By: leelefever on October 14, 2006 - 3:58am

I described Amsterdam to my Mom as "A bastion of hedonism".  Sure, it has beautiful canals, nice people, amazing sights, about a billion bicycles and a ton of charm, but what is truly impressive about Amsterdam and what differentiates it on a worldwide scale is the liberal policies of the Dutch government concerning drugs and prostitution.

For instance, we stayed in a guesthouse in the Red Light District and within two blocks of our guesthouse, anyone with the money can legally buy "soft drugs" like marijuana, mushrooms and hashish in small quantities and sexual services from a host of licensed prostitutes who display their wares in large windows under red lights.  I suppose you could also see some music and complete the hedonists triumverate of sex, drugs and rock-n-roll.

The view from our place:

 

Coming from George W.'s America, this all seems quite surreal. Surely these things must be causing all sorts of social ills. As it turns out, the Dutch policy is quite calculated and appears to be surprisingly healthy for the country compared to other EU countries. 

From wikipedia:

Most policymakers in the Netherlands believe that if a problem has proved to be unsolvable, it is better to try controlling it instead of continuing to enforce laws with mixed results.This means that the sale of sex and drugs are regulated and taxed, ensuring as much safety as possible and that the government can benefit from the revenue.  Further, it means that the government can exert control when it is needed. But, what about drug abuse?  Doesn't the availability increase the instances of abuse?  

Apparently not.  Through studies completed across the EU since 2000, The Netherlands ranks 7th in the use of marijuana - after Cyprus Spain, the UK, France, Germany and Italy.  The prevalance is similar for other types of drugs.

For the visitor to Amsterdam, these elements of the city can be surprising and intimidating - we talked to some people who would not step foot into the Red Light District.

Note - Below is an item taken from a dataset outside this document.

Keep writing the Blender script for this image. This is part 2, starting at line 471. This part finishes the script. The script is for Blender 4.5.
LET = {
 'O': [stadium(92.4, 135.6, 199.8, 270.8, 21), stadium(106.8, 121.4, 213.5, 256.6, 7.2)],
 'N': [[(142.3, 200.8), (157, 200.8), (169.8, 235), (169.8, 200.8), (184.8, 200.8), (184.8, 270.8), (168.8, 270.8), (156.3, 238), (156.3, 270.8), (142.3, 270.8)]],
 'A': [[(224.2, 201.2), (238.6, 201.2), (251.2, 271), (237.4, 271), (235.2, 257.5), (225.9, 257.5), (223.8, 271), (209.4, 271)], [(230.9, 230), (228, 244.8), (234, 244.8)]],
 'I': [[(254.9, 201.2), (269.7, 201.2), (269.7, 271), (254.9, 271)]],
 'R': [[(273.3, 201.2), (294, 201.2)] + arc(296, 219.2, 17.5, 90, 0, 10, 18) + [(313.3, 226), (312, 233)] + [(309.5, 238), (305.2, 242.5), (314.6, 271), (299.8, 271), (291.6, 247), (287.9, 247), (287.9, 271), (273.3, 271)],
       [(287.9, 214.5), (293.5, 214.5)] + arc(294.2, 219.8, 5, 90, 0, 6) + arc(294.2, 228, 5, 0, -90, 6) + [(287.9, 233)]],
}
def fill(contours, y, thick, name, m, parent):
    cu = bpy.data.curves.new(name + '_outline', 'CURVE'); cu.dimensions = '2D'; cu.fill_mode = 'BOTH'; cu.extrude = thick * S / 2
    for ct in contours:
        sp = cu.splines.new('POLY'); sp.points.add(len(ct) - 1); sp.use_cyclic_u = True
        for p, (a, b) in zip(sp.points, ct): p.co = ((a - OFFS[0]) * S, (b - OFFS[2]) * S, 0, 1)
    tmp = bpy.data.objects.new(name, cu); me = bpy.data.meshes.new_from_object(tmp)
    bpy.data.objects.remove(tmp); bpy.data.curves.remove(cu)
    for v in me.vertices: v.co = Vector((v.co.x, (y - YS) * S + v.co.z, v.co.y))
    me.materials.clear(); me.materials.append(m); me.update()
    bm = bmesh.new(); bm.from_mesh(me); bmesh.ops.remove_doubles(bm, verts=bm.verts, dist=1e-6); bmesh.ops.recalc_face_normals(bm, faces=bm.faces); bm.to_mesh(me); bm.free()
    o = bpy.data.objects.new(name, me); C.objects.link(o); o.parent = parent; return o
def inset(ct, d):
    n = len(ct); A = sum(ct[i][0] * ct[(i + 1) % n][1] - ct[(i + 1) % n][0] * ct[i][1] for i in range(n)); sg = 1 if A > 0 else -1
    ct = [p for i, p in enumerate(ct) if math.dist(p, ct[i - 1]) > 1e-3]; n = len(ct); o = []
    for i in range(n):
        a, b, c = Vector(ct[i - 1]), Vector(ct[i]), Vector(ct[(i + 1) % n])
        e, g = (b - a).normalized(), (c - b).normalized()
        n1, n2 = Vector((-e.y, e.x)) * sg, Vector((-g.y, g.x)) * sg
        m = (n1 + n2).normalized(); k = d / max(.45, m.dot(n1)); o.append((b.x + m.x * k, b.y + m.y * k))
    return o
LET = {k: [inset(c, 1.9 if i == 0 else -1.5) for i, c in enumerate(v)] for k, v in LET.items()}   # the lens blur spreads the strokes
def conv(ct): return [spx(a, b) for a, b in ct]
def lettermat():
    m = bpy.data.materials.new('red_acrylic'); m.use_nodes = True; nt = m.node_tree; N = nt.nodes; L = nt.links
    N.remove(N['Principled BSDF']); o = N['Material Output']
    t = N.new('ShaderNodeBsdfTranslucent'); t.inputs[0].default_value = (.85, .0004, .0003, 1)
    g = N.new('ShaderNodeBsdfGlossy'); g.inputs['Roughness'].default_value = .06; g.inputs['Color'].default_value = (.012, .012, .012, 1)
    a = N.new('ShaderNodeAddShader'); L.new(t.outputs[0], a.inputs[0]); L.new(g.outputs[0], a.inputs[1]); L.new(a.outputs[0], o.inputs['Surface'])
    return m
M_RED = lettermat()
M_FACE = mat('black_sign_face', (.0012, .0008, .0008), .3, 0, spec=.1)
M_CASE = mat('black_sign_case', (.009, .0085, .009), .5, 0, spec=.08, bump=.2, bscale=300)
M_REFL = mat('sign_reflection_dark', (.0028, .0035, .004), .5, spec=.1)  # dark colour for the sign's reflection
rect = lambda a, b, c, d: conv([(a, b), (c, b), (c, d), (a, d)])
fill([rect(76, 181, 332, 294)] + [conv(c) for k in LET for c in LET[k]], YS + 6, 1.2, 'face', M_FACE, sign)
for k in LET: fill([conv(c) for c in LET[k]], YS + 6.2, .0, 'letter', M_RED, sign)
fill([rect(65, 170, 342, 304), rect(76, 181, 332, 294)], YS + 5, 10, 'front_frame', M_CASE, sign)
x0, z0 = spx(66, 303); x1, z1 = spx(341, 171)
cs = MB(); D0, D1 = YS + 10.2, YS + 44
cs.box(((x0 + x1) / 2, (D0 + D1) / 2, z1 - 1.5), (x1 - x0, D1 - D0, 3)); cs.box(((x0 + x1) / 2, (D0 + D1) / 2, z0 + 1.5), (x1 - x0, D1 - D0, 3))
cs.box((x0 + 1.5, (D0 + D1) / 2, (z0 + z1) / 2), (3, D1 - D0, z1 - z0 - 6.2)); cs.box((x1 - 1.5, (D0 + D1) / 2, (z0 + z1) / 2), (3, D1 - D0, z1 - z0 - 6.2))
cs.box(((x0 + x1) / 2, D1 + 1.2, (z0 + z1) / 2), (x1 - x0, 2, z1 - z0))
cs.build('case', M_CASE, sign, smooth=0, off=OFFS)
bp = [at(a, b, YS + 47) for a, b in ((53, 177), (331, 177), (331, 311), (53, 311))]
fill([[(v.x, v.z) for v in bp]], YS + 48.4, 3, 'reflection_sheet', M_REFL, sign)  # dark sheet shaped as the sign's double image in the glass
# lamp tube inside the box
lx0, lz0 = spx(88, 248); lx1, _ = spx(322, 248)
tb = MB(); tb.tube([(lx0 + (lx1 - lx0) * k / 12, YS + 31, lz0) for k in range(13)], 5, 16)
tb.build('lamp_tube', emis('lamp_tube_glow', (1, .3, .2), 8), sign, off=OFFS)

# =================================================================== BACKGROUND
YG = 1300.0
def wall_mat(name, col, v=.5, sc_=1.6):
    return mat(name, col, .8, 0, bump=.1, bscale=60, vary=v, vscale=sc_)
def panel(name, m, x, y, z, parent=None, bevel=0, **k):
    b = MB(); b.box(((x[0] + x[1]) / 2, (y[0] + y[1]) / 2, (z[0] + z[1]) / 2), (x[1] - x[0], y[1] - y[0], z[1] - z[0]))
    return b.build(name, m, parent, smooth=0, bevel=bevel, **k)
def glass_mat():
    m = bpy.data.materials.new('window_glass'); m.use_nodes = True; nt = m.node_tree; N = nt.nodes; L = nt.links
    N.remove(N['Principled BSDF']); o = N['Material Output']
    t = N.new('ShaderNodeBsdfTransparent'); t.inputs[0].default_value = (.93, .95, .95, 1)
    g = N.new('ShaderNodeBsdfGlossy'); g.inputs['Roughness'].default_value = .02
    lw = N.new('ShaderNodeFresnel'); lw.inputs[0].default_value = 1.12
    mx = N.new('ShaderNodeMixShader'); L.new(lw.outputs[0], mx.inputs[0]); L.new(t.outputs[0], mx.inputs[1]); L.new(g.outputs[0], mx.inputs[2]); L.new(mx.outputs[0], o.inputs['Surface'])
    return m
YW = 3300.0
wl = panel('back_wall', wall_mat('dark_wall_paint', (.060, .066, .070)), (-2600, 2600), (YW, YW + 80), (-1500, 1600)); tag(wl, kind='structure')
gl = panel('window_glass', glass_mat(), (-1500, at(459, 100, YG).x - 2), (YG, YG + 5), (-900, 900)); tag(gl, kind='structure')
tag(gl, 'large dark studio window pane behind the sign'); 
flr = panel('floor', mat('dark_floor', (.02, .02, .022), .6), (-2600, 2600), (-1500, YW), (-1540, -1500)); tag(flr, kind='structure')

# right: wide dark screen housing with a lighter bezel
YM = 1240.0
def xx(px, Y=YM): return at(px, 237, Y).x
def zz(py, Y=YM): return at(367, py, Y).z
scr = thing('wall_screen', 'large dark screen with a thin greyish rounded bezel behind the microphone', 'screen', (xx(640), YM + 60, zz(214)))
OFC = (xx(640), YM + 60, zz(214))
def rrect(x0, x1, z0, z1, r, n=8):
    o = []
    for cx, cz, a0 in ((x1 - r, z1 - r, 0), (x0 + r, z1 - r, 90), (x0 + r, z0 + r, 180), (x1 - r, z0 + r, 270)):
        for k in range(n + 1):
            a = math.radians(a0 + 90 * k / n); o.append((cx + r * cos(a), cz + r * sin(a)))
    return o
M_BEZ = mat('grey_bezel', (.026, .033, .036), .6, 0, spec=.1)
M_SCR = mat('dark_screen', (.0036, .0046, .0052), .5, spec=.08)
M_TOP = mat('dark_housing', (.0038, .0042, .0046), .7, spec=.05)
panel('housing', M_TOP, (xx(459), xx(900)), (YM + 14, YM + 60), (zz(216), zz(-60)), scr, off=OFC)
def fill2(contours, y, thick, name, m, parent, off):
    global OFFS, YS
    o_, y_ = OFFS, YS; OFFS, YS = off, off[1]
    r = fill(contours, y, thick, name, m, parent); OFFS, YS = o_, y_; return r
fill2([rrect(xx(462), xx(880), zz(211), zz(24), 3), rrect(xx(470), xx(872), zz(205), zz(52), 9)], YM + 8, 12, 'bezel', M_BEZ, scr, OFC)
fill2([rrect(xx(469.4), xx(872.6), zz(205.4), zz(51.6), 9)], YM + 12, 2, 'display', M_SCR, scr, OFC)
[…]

However, I think it is more surprising that the city doesn't have the overall feel of a "bad neighborhood" with a high frequency of drugs, sex shops and prostitutes.  There is a ragged and depressing element to the Red Light District, but I don't think it is much different than any other city - it is just that tourists are exposed and invited to participate in activities that would otherwise be managed in dark alleys and controlled by criminals instead of government agencies.

The Dutch policy seems based on the idea that people are going to do what they are going to do, regardless of the government or the potential for punishment.  And if this is true, their only tools are regulation, taxation and tolerance.  It makes sense to me and the Dutch folks we talked to about it.